**To be done:** Without including any images, repeat the data exactly.

───── Source excerpt ─────

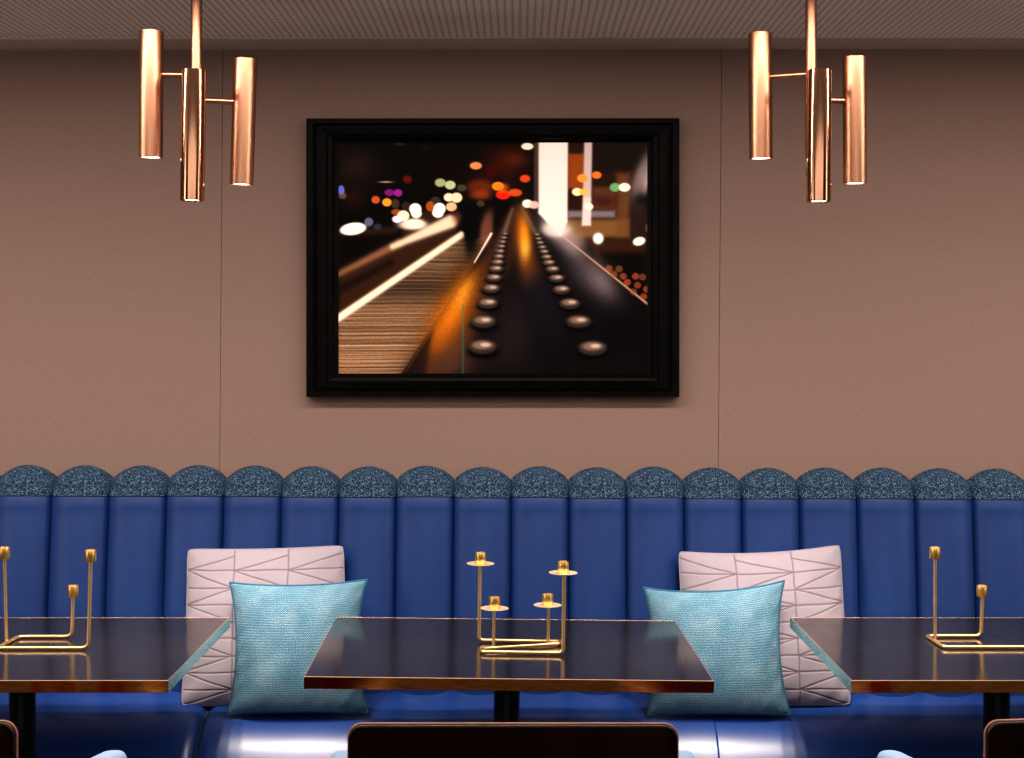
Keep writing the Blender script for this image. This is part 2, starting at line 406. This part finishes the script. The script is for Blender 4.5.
    blob(524, 238, 8, 30, (255, 150, 28), .98, ang=-3); blob(525, 250, 5, 12, (255, 205, 90), .8); blob(530, 268, 12, 18, (140, 75, 30), .55)
    line(512, 208, 498, 250, 2, 6, (160, 130, 112), .65, 2); line(521, 206, 545, 250, 2, 6, (150, 120, 105), .55, 2)
    blob(556, 226, 12, 22, (225, 205, 200), .9, ang=-38); blob(572, 246, 10, 18, (175, 155, 155), .75, ang=-42)
    blob(600, 280, 14, 26, (150, 130, 130), .75, ang=-38); blob(585, 270, 18, 30, (95, 82, 88), .5, ang=-38); blob(620, 330, 30, 22, (10, 10, 14), .6)
    blob(520, 320, 26, 40, (20, 20, 32), .5); blob(500, 350, 30, 20, (30, 22, 26), .5)
    line(563, 236, 648, 304, 1.2, 2.2, (215, 170, 140), .85, .6); line(491, 233, 474, 262, 2.2, 1.2, (250, 235, 220), 1, .6); line(474, 262, 405, 372, 1, .6, (150, 100, 70), .5, .6)
    gm = np.exp(-((X-520)/110)**2)*sm(Y-260, 12); img = img*(1+gm[..., None]*rng.normal(0, .10, (H, W, 1)))+gm[..., None]*rng.normal(0, 2.5, (H, W, 1))
    # tower columns
    poly([B(330, 60), B(500, 60), B(497, 520), B(455, 600), B(330, 470)], (250, 235, 226), 1, .9); line(*B(318, 60), *B(318, 430), 4, 4, (120, 90, 84), .7, 1.6)
    blob(*B(430, 560), 14, 8, (245, 228, 220), .8, 2.5)
    poly([B(592, 60), B(638, 60), B(630, 540), B(580, 540)], (214, 188, 182), 1, 1); poly([B(588, 380), B(630, 380), B(628, 540), B(580, 540)], (240, 222, 214), .8, 1)
    blob(512, 330, 20, 40, (58, 42, 38), .45); blob(545, 300, 14, 36, (34, 30, 44), .5, ang=-20); blob(458, 352, 18, 26, (98, 64, 44), .5)
    # rivets
    L_ = [C(*p) for p in ((470, 603), (472, 541), (483, 496), (491, 460), (498, 434), (503, 412), (507, 396), (510, 382), (513, 369), (516, 357), (519, 346), (522, 336), (525, 326))]
    R_ = [C(*p) for p in ((740, 606), (706, 541), (684, 497), (664, 463), (652, 435), (642, 413), (633, 397), (627, 383), (621, 370), (616, 359), (611, 348), (607, 338), (603, 328))]
    sz = (35, 31, 26, 22.5, 20, 18, 16, 14, 12, 10.5, 9.5, 8.5, 7.5)
    for S in (L_, R_):
        for k in range(12, -1, -1):
            (x, y), s = S[k], sz[k]/2.446
            sf = .9 if k < 2 else .45
            blob(x+.6, y+s*.30, s*1.12, s*.52, (5, 5, 7), .95, sf+.5)
            blob(x, y, s, s*.52, (56, 44, 40), 1, sf); blob(x, y-s*.12, s*.72, s*.30, (136, 112, 98), .9, sf+.3); blob(x+s*.2, y-s*.14, s*.35, s*.14, (205, 182, 165), .8, .5)
    line(*C(422, 500), *C(422, 668), 1.2, 1.2, (40, 130, 120), .55, .7)
    # bokeh discs
    W_ = (255, 250, 240)
    for a_ in ((130, 572, 78, 36, W_, 1, .6, -8), (222, 532, 26, 26, (120, 130, 165), .8), (272, 560, 24, 18, (60, 62, 85), .8), (60, 345, 20, 28, (110, 120, 225), .95), (68, 378, 24, 20, (150, 120, 110), .6),
               (262, 402, 25, 23, (205, 92, 48)), (328, 417, 28, 24, (245, 165, 60)), (342, 360, 30, 20, (140, 30, 130), .95), (393, 362, 26, 22, (165, 45, 150), .95), (447, 283, 27, 24, (105, 22, 16), .9),
               (322, 298, 36, 4, (235, 200, 170), .9), (378, 425, 24, 28, (95, 66, 56), .8), (440, 440, 26, 26, (80, 55, 46), .7), (382, 474, 30, 18, (190, 100, 40), .8), (640, 302, 32, 25, (172, 178, 130)), (698, 316, 32, 26, (196, 204, 162)),
               (765, 333, 28, 20, (66, 76, 56)), (690, 388, 30, 25, (250, 232, 205)), (735, 390, 34, 30, (250, 228, 190)), (612, 408, 30, 24, (80, 62, 60), .8), (580, 440, 24, 30, (195, 92, 36), .9), (705, 443, 32, 27, (245, 195, 150)),
               (494, 456, 36, 34, W_), (500, 482, 32, 28, W_), (636, 454, 36, 34, W_), (626, 478, 34, 30, W_), (424, 496, 36, 32, (255, 232, 205)), (388, 516, 30, 22, (235, 235, 245)), (490, 540, 56, 28, (255, 240, 222), .9, 1.5),
               (848, 203, 36, 22, (232, 152, 92)), (938, 235, 34, 40, (70, 10, 6), .8), (875, 375, 60, 26, (180, 76, 24), .75, 2.5), (876, 425, 24, 18, (95, 76, 50), .8), (735, 505, 26, 40, (120, 72, 50), .5, 2), (560, 100, 30, 16, (34, 20, 14), .8), (400, 76, 34, 8, (90, 45, 20), .7)):
        ab(*a_)
    for b_ in ((268, 88, 35, 20, (255, 238, 215)), (255, 272, 30, 22, (225, 78, 30)), (100, 315, 34, 24, (255, 150, 45)), (130, 365, 42, 26, (238, 42, 18)), (198, 352, 40, 22, (222, 92, 34), .95), (120, 325, 40, 26, (255, 130, 30), .7, 2),
               (268, 415, 30, 24, (255, 245, 235)), (305, 422, 32, 22, (240, 205, 190), .9), (582, 270, 30, 24, (245, 160, 70)), (663, 252, 28, 21, (235, 128, 48)), (552, 348, 30, 23, (255, 240, 190)), (592, 348, 28, 20, (250, 196, 96)),
               (768, 322, 30, 25, (120, 176, 120)), (822, 322, 33, 25, (250, 255, 235)), (620, 432, 24, 20, (255, 240, 225)), (672, 614, 30, 32, (255, 255, 250), 1, 1.2), (905, 630, 36, 24, W_, 1, .6, -15), (950, 555, 10, 22, (110, 92, 86), .7)):
        bb(*b_)
    for p in ((845, 430), (862, 432), (805, 412), (780, 411), (850, 452), (865, 480), (825, 445), (840, 468), (792, 425), (872, 462), (815, 430)):
        x, y = C(*p); blob(x, y, 3.6, 3.4, (150+(p[0] % 7)*12, 96, 58), .62, .5)
    g = np.clip(img, 0, 255)/255
    g = np.where(g <= .04045, g/12.92, ((g+.055)/1.055)**2.4)
    return np.clip(g**1.05*1.05-.0012, 0, .97)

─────

**Written response:**
Keep writing the Blender script for this image. This is part 2, starting at line 406. This part finishes the script. The script is for Blender 4.5.
    blob(524, 238, 8, 30, (255, 150, 28), .98, ang=-3); blob(525, 250, 5, 12, (255, 205, 90), .8); blob(530, 268, 12, 18, (140, 75, 30), .55)
    line(512, 208, 498, 250, 2, 6, (160, 130, 112), .65, 2); line(521, 206, 545, 250, 2, 6, (150, 120, 105), .55, 2)
    blob(556, 226, 12, 22, (225, 205, 200), .9, ang=-38); blob(572, 246, 10, 18, (175, 155, 155), .75, ang=-42)
    blob(600, 280, 14, 26, (150, 130, 130), .75, ang=-38); blob(585, 270, 18, 30, (95, 82, 88), .5, ang=-38); blob(620, 330, 30, 22, (10, 10, 14), .6)
    blob(520, 320, 26, 40, (20, 20, 32), .5); blob(500, 350, 30, 20, (30, 22, 26), .5)
    line(563, 236, 648, 304, 1.2, 2.2, (215, 170, 140), .85, .6); line(491, 233, 474, 262, 2.2, 1.2, (250, 235, 220), 1, .6); line(474, 262, 405, 372, 1, .6, (150, 100, 70), .5, .6)
    gm = np.exp(-((X-520)/110)**2)*sm(Y-260, 12); img = img*(1+gm[..., None]*rng.normal(0, .10, (H, W, 1)))+gm[..., None]*rng.normal(0, 2.5, (H, W, 1))
    # tower columns
    poly([B(330, 60), B(500, 60), B(497, 520), B(455, 600), B(330, 470)], (250, 235, 226), 1, .9); line(*B(318, 60), *B(318, 430), 4, 4, (120, 90, 84), .7, 1.6)
    blob(*B(430, 560), 14, 8, (245, 228, 220), .8, 2.5)
    poly([B(592, 60), B(638, 60), B(630, 540), B(580, 540)], (214, 188, 182), 1, 1); poly([B(588, 380), B(630, 380), B(628, 540), B(580, 540)], (240, 222, 214), .8, 1)
    blob(512, 330, 20, 40, (58, 42, 38), .45); blob(545, 300, 14, 36, (34, 30, 44), .5, ang=-20); blob(458, 352, 18, 26, (98, 64, 44), .5)
    # rivets
    L_ = [C(*p) for p in ((470, 603), (472, 541), (483, 496), (491, 460), (498, 434), (503, 412), (507, 396), (510, 382), (513, 369), (516, 357), (519, 346), (522, 336), (525, 326))]
    R_ = [C(*p) for p in ((740, 606), (706, 541), (684, 497), (664, 463), (652, 435), (642, 413), (633, 397), (627, 383), (621, 370), (616, 359), (611, 348), (607, 338), (603, 328))]
    sz = (35, 31, 26, 22.5, 20, 18, 16, 14, 12, 10.5, 9.5, 8.5, 7.5)
    for S in (L_, R_):
        for k in range(12, -1, -1):
            (x, y), s = S[k], sz[k]/2.446
            sf = .9 if k < 2 else .45
            blob(x+.6, y+s*.30, s*1.12, s*.52, (5, 5, 7), .95, sf+.5)
            blob(x, y, s, s*.52, (56, 44, 40), 1, sf); blob(x, y-s*.12, s*.72, s*.30, (136, 112, 98), .9, sf+.3); blob(x+s*.2, y-s*.14, s*.35, s*.14, (205, 182, 165), .8, .5)
    line(*C(422, 500), *C(422, 668), 1.2, 1.2, (40, 130, 120), .55, .7)
    # bokeh discs
    W_ = (255, 250, 240)
    for a_ in ((130, 572, 78, 36, W_, 1, .6, -8), (222, 532, 26, 26, (120, 130, 165), .8), (272, 560, 24, 18, (60, 62, 85), .8), (60, 345, 20, 28, (110, 120, 225), .95), (68, 378, 24, 20, (150, 120, 110), .6),
               (262, 402, 25, 23, (205, 92, 48)), (328, 417, 28, 24, (245, 165, 60)), (342, 360, 30, 20, (140, 30, 130), .95), (393, 362, 26, 22, (165, 45, 150), .95), (447, 283, 27, 24, (105, 22, 16), .9),
               (322, 298, 36, 4, (235, 200, 170), .9), (378, 425, 24, 28, (95, 66, 56), .8), (440, 440, 26, 26, (80, 55, 46), .7), (382, 474, 30, 18, (190, 100, 40), .8), (640, 302, 32, 25, (172, 178, 130)), (698, 316, 32, 26, (196, 204, 162)),
               (765, 333, 28, 20, (66, 76, 56)), (690, 388, 30, 25, (250, 232, 205)), (735, 390, 34, 30, (250, 228, 190)), (612, 408, 30, 24, (80, 62, 60), .8), (580, 440, 24, 30, (195, 92, 36), .9), (705, 443, 32, 27, (245, 195, 150)),
               (494, 456, 36, 34, W_), (500, 482, 32, 28, W_), (636, 454, 36, 34, W_), (626, 478, 34, 30, W_), (424, 496, 36, 32, (255, 232, 205)), (388, 516, 30, 22, (235, 235, 245)), (490, 540, 56, 28, (255, 240, 222), .9, 1.5),
               (848, 203, 36, 22, (232, 152, 92)), (938, 235, 34, 40, (70, 10, 6), .8), (875, 375, 60, 26, (180, 76, 24), .75, 2.5), (876, 425, 24, 18, (95, 76, 50), .8), (735, 505, 26, 40, (120, 72, 50), .5, 2), (560, 100, 30, 16, (34, 20, 14), .8), (400, 76, 34, 8, (90, 45, 20), .7)):
        ab(*a_)
    for b_ in ((268, 88, 35, 20, (255, 238, 215)), (255, 272, 30, 22, (225, 78, 30)), (100, 315, 34, 24, (255, 150, 45)), (130, 365, 42, 26, (238, 42, 18)), (198, 352, 40, 22, (222, 92, 34), .95), (120, 325, 40, 26, (255, 130, 30), .7, 2),
               (268, 415, 30, 24, (255, 245, 235)), (305, 422, 32, 22, (240, 205, 190), .9), (582, 270, 30, 24, (245, 160, 70)), (663, 252, 28, 21, (235, 128, 48)), (552, 348, 30, 23, (255, 240, 190)), (592, 348, 28, 20, (250, 196, 96)),
               (768, 322, 30, 25, (120, 176, 120)), (822, 322, 33, 25, (250, 255, 235)), (620, 432, 24, 20, (255, 240, 225)), (672, 614, 30, 32, (255, 255, 250), 1, 1.2), (905, 630, 36, 24, W_, 1, .6, -15), (950, 555, 10, 22, (110, 92, 86), .7)):
        bb(*b_)
    for p in ((845, 430), (862, 432), (805, 412), (780, 411), (850, 452), (865, 480), (825, 445), (840, 468), (792, 425), (872, 462), (815, 430)):
        x, y = C(*p); blob(x, y, 3.6, 3.4, (150+(p[0] % 7)*12, 96, 58), .62, .5)
    g = np.clip(img, 0, 255)/255
    g = np.where(g <= .04045, g/12.92, ((g+.055)/1.055)**2.4)
    return np.clip(g**1.05*1.05-.0012, 0, .97)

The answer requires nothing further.